* DO THIS *
Retype only the lines below from the one with "Model this scene" to the one with "var rng := RandomNumberGenerator.new()", inclusive, skipping every image.

— Begin INPUT ROWS —

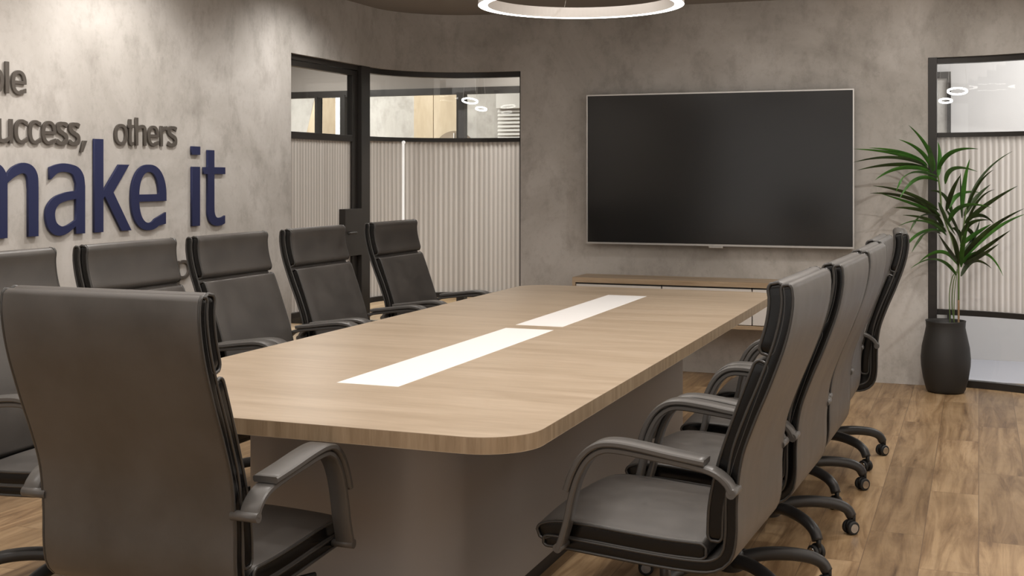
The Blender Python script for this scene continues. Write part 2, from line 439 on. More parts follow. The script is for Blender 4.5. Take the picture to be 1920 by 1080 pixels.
# right side: white wall and dark door frame, grey carpet
S('wall_lobby', BX(-.9, 4, 9.95, 10.05, 0, 3.0), M['white_wall'])
S('ceiling_lobby', BX(1.2, 4, 6.5, 9.95, 2.95, 3.0), M['white_wall'])
S('floor_lobby', BX(-.9, 1.2, 8.90, 9.95, 0, .004), M['carpet'])
S('wall_lobby_right', BX(4, 4.1, 5, 10, 0, 3.0), M['white_wall'])
dd = empty('door_2'); struct(dd)
xj = P(1783, 200, 9.93).x; xk = P(1776, 200, 9.93).x
obj('jamb', BX(xk, xj, 9.90, 9.949, 0, 2.19), M['frame'], dd)
obj('jamb', BX(xk-.87, xk-.81, 9.90, 9.949, 0, 2.19), M['frame'], dd)
obj('lintel', BX(xk-.81, xk, 9.90, 9.949, 2.14, 2.19), M['frame'], dd)
obj('door_leaf', BX(xk-.81, xk, 9.92, 9.945, 0.01, 2.14), M['far_concrete'], dd)

# small glowing rings added beyond the glass to imitate lamp reflections in it
def ring_mesh(r, w, h, seg=64):
    bm = bmesh.new(); prof = [(r-w, 0), (r, 0), (r, h), (r-w, h)]
    rings = [[bm.verts.new((a*math.cos(2*PI*k/seg), a*math.sin(2*PI*k/seg), z)) for k in range(seg)] for a, z in prof]
    for i in range(4):
        a, b = rings[i], rings[(i+1)%4]
        for k in range(seg):
            f = bm.faces.new((a[k], a[(k+1)%seg], b[(k+1)%seg], b[k])); f.material_index = 1 if i == 0 else 0
    return bm
def small_ring(u, v, Y, wpx, ceil, label):
    c = P(u, v, Y); d = Y*CT-c.x*ST; r = wpx*d/F/2
    root = empty('glowing_ring', c); tag(root, label, 'pendant lamp', 'small rings standing in for reflections in glass')
    rg = obj('ring', ring_mesh(r, .013, .008, 40), [M['lamp_glow'], M['lamp_glow']], root); rg.rotation_euler = (math.radians(-17), 0, 0)
    bm = bmesh.new()
    smooth_tube(bm, [(r-.005, 0, .01), (0, 0, ceil-c.z)], .0006, 5)
    smooth_tube(bm, [(-r+.005, 0, .01), (0, 0, ceil-c.z)], .0006, 5)
    obj('wire', bm, M['cable'], root)
small_ring(881, 190, 9.7, 31, 2.62, 'larger glowing ring standing in for a lamp reflection in the curved glass left of the screen')
small_ring(902, 205, 9.85, 22, 2.62, 'smaller glowing ring standing in for a lamp reflection in the curved glass left of the screen')
small_ring(1795, 172, 9.35, 37, 2.95, 'larger glowing ring standing in for a lamp reflection in the glass above the plant')
small_ring(1773, 190, 9.5, 25, 2.95, 'smaller glowing ring standing in for a lamp reflection in the glass above the plant')
c = P(634, 125, 9.6); c.z = 2.62-.02
tag(obj('ceiling_lamp', BX(c.x-.06, c.x+.06, c.y-.06, c.y+.06, 2.59, 2.62, bev=.003), M['lamp_glow']), 'small bright square corridor ceiling lamp seen through top of the door', 'ceiling lamp')

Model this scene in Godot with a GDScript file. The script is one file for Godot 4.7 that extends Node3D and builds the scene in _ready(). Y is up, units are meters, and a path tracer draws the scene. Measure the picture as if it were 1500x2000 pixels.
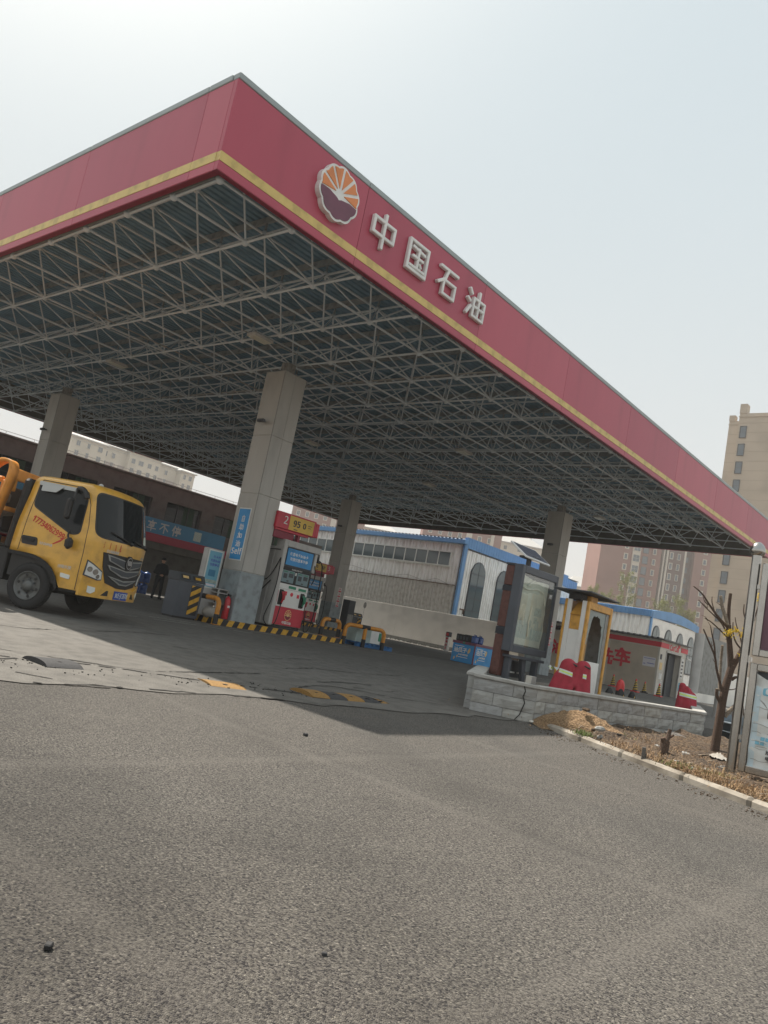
extends Node3D
# A tilted view up at a petrol station canopy, with a tow truck, a retaining wall and a light box.
# World axes: x runs along the lettered fascia, -z along the other one, y up; the camera stands over the origin.

const GRID_X0 := 6.369
const GRID_Z0 := -10.57
const SOFFIT := 7.68
var M := {}
var T := {}
var used := {}
var rng := RandomNumberGenerator.new()

# ---------------------------------------------------------------- mesh collecting
class Mesher:
	var st := SurfaceTool.new()
	var tint := Color(1, 1, 1)
	var count := 0
	func _init():
		st.begin(Mesh.PRIMITIVE_TRIANGLES)
		st.set_smooth_group(-1)
	func smooth(on: bool):
		st.set_smooth_group(0 if on else -1)
	func vert(p: Vector3):
		st.set_color(tint)
		st.add_vertex(p)
	func tri(a: Vector3, b: Vector3, c: Vector3):   # counterclockwise seen from outside
		vert(a); vert(c); vert(b)
		count += 1
	func quad(a: Vector3, b: Vector3, c: Vector3, d: Vector3):
		tri(a, b, c); tri(a, c, d)
	func box(c: Vector3, s: Vector3, b := Basis(), bev := 0.0):
		var h := s * 0.5
		if bev <= 0.0:
			var p := []
			for i in 8:
				p.append(c + b * Vector3(h.x if i & 1 else -h.x, h.y if i & 2 else -h.y, h.z if i & 4 else -h.z))
			quad(p[4], p[5], p[7], p[6]); quad(p[1], p[0], p[2], p[3])
			quad(p[5], p[1], p[3], p[7]); quad(p[0], p[4], p[6], p[2])
			quad(p[6], p[7], p[3], p[2]); quad(p[0], p[1], p[5], p[4])
			return
		var k := minf(bev, minf(h.x, minf(h.y, h.z)) * 0.9)
		var f := func(sx: float, sy: float, sz: float, ax: int) -> Vector3:
			var q := Vector3(sx * (h.x - k), sy * (h.y - k), sz * (h.z - k))
			q[ax] += [sx, sy, sz][ax] * k
			return c + b * q
		for ax in 3:
			var u := (ax + 1) % 3
			var w := (ax + 2) % 3
			for s1 in [-1.0, 1.0]:
				var q := []
				for t in [[-1.0, -1.0], [1.0, -1.0], [1.0, 1.0], [-1.0, 1.0]]:
					var sg := [0.0, 0.0, 0.0]
					sg[ax] = s1; sg[u] = t[0]; sg[w] = t[1]
					q.append(f.call(sg[0], sg[1], sg[2], ax))
				if s1 > 0: quad(q[0], q[1], q[2], q[3])
				else: quad(q[3], q[2], q[1], q[0])
			for s1 in [-1.0, 1.0]:
				for s2 in [-1.0, 1.0]:
					var q := []
					for t in [[-1.0, u], [1.0, u], [1.0, w], [-1.0, w]]:
						var sg := [0.0, 0.0, 0.0]
						sg[ax] = t[0]; sg[u] = s1; sg[w] = s2
						q.append(f.call(sg[0], sg[1], sg[2], t[1]))
					if s1 * s2 > 0: quad(q[3], q[2], q[1], q[0])
					else: quad(q[0], q[1], q[2], q[3])
		for sx in [-1.0, 1.0]:
			for sy in [-1.0, 1.0]:
				for sz in [-1.0, 1.0]:
					var q0: Vector3 = f.call(sx, sy, sz, 0)
					var q1: Vector3 = f.call(sx, sy, sz, 1)
					var q2: Vector3 = f.call(sx, sy, sz, 2)
					if sx * sy * sz > 0: tri(q0, q1, q2)
					else: tri(q0, q2, q1)
	func lohi(lo: Vector3, hi: Vector3, bev := 0.0):
		box((lo + hi) * 0.5, hi - lo, Basis(), bev)
	func tube(a: Vector3, b: Vector3, r0: float, r1 := -1.0, n := 8, caps := true):
		if r1 < 0.0: r1 = r0
		var d := (b - a).normalized()
		var u := d.cross(Vector3.UP if absf(d.y) < 0.95 else Vector3.RIGHT).normalized()
		var w := u.cross(d)
		st.set_smooth_group(1)
		var ra := []
		var rb := []
		for i in n:
			var t := TAU * i / n
			var o := u * cos(t) + w * sin(t)
			ra.append(a + o * r0); rb.append(b + o * r1)
		for i in n:
			var j := (i + 1) % n
			quad(ra[i], rb[i], rb[j], ra[j])
		st.set_smooth_group(-1)
		if caps:
			for i in n:
				var j := (i + 1) % n
				tri(a, ra[i], ra[j])
				tri(b, rb[j], rb[i])
	func path(pts: Array, r: float, n := 8, r_end := -1.0):
		if r_end < 0.0: r_end = r
		var rings := []
		var up := Vector3.UP
		var m := pts.size()
		var d0: Vector3 = (pts[1] - pts[0]).normalized()
		if absf(d0.dot(up)) > 0.9: up = Vector3.RIGHT
		var u := d0.cross(up).normalized()
		for k in m:
			var d: Vector3 = (pts[mini(k + 1, m - 1)] - pts[maxi(k - 1, 0)]).normalized()
			u = (u - d * u.dot(d)).normalized()
			var w := u.cross(d)
			var ring := []
			var rr := lerpf(r, r_end, float(k) / (m - 1))
			for i in n:
				var t := TAU * i / n
				ring.append(pts[k] + (u * cos(t) + w * sin(t)) * rr)
			rings.append(ring)
		st.set_smooth_group(1)
		for k in m - 1:
			for i in n:
				var j := (i + 1) % n
				quad(rings[k][i], rings[k + 1][i], rings[k + 1][j], rings[k][j])
		st.set_smooth_group(-1)
		for i in n:
			var j := (i + 1) % n
			tri(pts[0], rings[0][i], rings[0][j])
			tri(pts[m - 1], rings[m - 1][j], rings[m - 1][i])
	func prism(poly: PackedVector2Array, xf: Transform3D, depth: float):   # polygon in local xy, thick from z = 0 to depth
		var idx := Geometry2D.triangulate_polygon(poly)
		var ccw := not Geometry2D.is_polygon_clockwise(poly)
		for k in range(0, idx.size(), 3):
			var a := poly[idx[k]]; var b := poly[idx[k + 1]]; var c := poly[idx[k + 2]]
			if (b - a).cross(c - a) < 0:
				var s := b; b = c; c = s
			tri(xf * Vector3(a.x, a.y, depth), xf * Vector3(b.x, b.y, depth), xf * Vector3(c.x, c.y, depth))
			tri(xf * Vector3(a.x, a.y, 0), xf * Vector3(c.x, c.y, 0), xf * Vector3(b.x, b.y, 0))
		var n := poly.size()
		for i in n:
			var p := poly[i]; var q := poly[(i + 1) % n]
			if (xf.basis.determinant() > 0) != (_area(poly) > 0):
				var s := p; p = q; q = s
			quad(xf * Vector3(p.x, p.y, 0), xf * Vector3(q.x, q.y, 0), xf * Vector3(q.x, q.y, depth), xf * Vector3(p.x, p.y, depth))
	func _area(poly: PackedVector2Array) -> float:
		var a := 0.0
		for i in poly.size():
			a += poly[i].cross(poly[(i + 1) % poly.size()])
		return a
	func lathe(prof: Array, c: Vector3, n := 16, b := Basis(), sm := true):   # profile of (radius, height) from bottom to top
		st.set_smooth_group(1 if sm else -1)
		for k in prof.size() - 1:
			for i in n:
				var t0 := TAU * i / n
				var t1 := TAU * (i + 1) / n
				var p0: Vector2 = prof[k]; var p1: Vector2 = prof[k + 1]
				quad(c + b * Vector3(cos(t0) * p0.x, p0.y, -sin(t0) * p0.x), c + b * Vector3(cos(t1) * p0.x, p0.y, -sin(t1) * p0.x), c + b * Vector3(cos(t1) * p1.x, p1.y, -sin(t1) * p1.x), c + b * Vector3(cos(t0) * p1.x, p1.y, -sin(t0) * p1.x))
		st.set_smooth_group(-1)
	func ball(c: Vector3, r: float, n := 8, m := 5, sc := Vector3.ONE):
		var prof := []
		for k in m + 1:
			var t := -PI / 2 + PI * k / m
			prof.append(Vector2(cos(t) * r, sin(t) * r))
		lathe(prof, c, n, Basis.from_scale(sc))
	func done() -> ArrayMesh:
		st.generate_normals()
		st.index()
		return st.commit()
	# a thin plate cut to a polygon and laid on any surface: at(p, lift) gives the point
	func patch(poly: PackedVector2Array, at: Callable, lift: float, depth: float, step := 0.12):
		var lo := poly[0]; var hi := poly[0]
		for p in poly:
			lo = lo.min(p); hi = hi.max(p)
		var nx := maxi(1, ceili((hi.x - lo.x) / step)); var ny := maxi(1, ceili((hi.y - lo.y) / step))
		var sz := Vector2((hi.x - lo.x) / nx, (hi.y - lo.y) / ny)
		st.set_smooth_group(2)
		for i in nx:
			for j in ny:
				var o := lo + Vector2(i * sz.x, j * sz.y)
				var cell := PackedVector2Array([o, o + Vector2(sz.x, 0), o + sz, o + Vector2(0, sz.y)])
				for pc in Geometry2D.intersect_polygons(poly, cell):
					var idx := Geometry2D.triangulate_polygon(pc)
					for k in range(0, idx.size(), 3):
						var a: Vector2 = pc[idx[k]]; var b: Vector2 = pc[idx[k + 1]]; var c: Vector2 = pc[idx[k + 2]]
						if (b - a).cross(c - a) < 0:
							var s := b; b = c; c = s
						tri(at.call(a, lift), at.call(b, lift), at.call(c, lift))
		st.set_smooth_group(-1)
		var n := poly.size()
		var pos := _area(poly) > 0
		for i in n:
			var p := poly[i]; var q := poly[(i + 1) % n]
			if not pos:
				var s := p; p = q; q = s
			var m := maxi(1, ceili(p.distance_to(q) / step))
			for k in m:
				var e := p.lerp(q, float(k) / m); var f := p.lerp(q, float(k + 1) / m)
				quad(at.call(e, lift - depth), at.call(f, lift - depth), at.call(f, lift), at.call(e, lift))

# ---------------------------------------------------------------- naming and tagging
func numbered(called: String) -> String:
	used[called] = used.get(called, 0) + 1
	return called if used[called] == 1 else "%s_%03d" % [called, used[called] - 1]

func tag(o: Node3D, label := "", category := "", group := "", kind := "") -> Node3D:
	if label: o.set_meta("label", label)
	if category: o.set_meta("category", category)
	if group: o.set_meta("group", group)
	if kind: o.set_meta("kind", kind)
	return o

func thing(called: String, label: String, category: String, at: Vector3, turn := 0.0, group := "") -> Node3D:
	var o := Node3D.new()
	o.name = numbered(called)
	add_child(o)
	o.position = at
	o.rotation.y = turn
	tag(o, label, category, group)
	return o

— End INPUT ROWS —

* WRITTEN ANSWER *
Model this scene in Godot with a GDScript file. The script is one file for Godot 4.7 that extends Node3D and builds the scene in _ready(). Y is up, units are meters, and a path tracer draws the scene. Measure the picture as if it were 1500x2000 pixels.
extends Node3D
# A tilted view up at a petrol station canopy, with a tow truck, a retaining wall and a light box.
# World axes: x runs along the lettered fascia, -z along the other one, y up; the camera stands over the origin.

const GRID_X0 := 6.369
const GRID_Z0 := -10.57
const SOFFIT := 7.68
var M := {}
var T := {}
var used := {}
var rng := RandomNumberGenerator.new()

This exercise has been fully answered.